石のDB

032 ざくろ石トーナル岩 garnet-tonalite 日高町 

032/132


採集日:2008-06-07
採集地:日高町
地質帯:日高変成帯
岩体 :チロロ岳
種別1:火成岩
種別2:深成岩
サイズ:10cm

日高変成帯の深部にあったと思われるトーナル岩。これ単体ではトーナル岩ですが、大きな転石では、変成岩が融けたのだろうミグマタイトの特徴を見ることができます。

石英、斜長石、斜方輝石、黒雲母、ザクロ石からなります。花崗岩みたいに見えますね。この岩石はトーナル岩といわれるものです。 日高変成帯は、日高山脈に存在している島弧断面の最も深いところに、変成岩としてはグラニュライト、火成岩としては、かんらん岩とトーナル岩が存在しています。
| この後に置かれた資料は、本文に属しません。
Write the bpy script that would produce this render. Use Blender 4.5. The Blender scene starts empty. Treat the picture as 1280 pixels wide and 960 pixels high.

泥質変成岩中最高変成度であるグラニュライトがさらに過熱され、グラニュライト中の構成鉱物である石英、黒雲母、ざくろ石が反応してて輝石を生じるくらいになると、含水鉱物である黒雲母から脱水が始まり、水が出てきます。そうすると融点が下がり溶け、マグマを生じます。日高変成帯のトーナル岩は、このマグマが地下深くでゆっくり固まって出来たのだろうと言われています。

●トーナル岩
見た目は花崗岩のような岩石(花崗岩質岩石)ですが、花崗岩との違いで最たるものは、アルカリ長石(カリ長石、曹微斜長石、曹長石)が少ない点。ほとんど含まないか含んでも含まれる無色鉱物の10%程度までしか入ってないです。見た目にもアルカリ長石はほとんど入っておらず、白い部分は石英が多く、次いで斜長石です。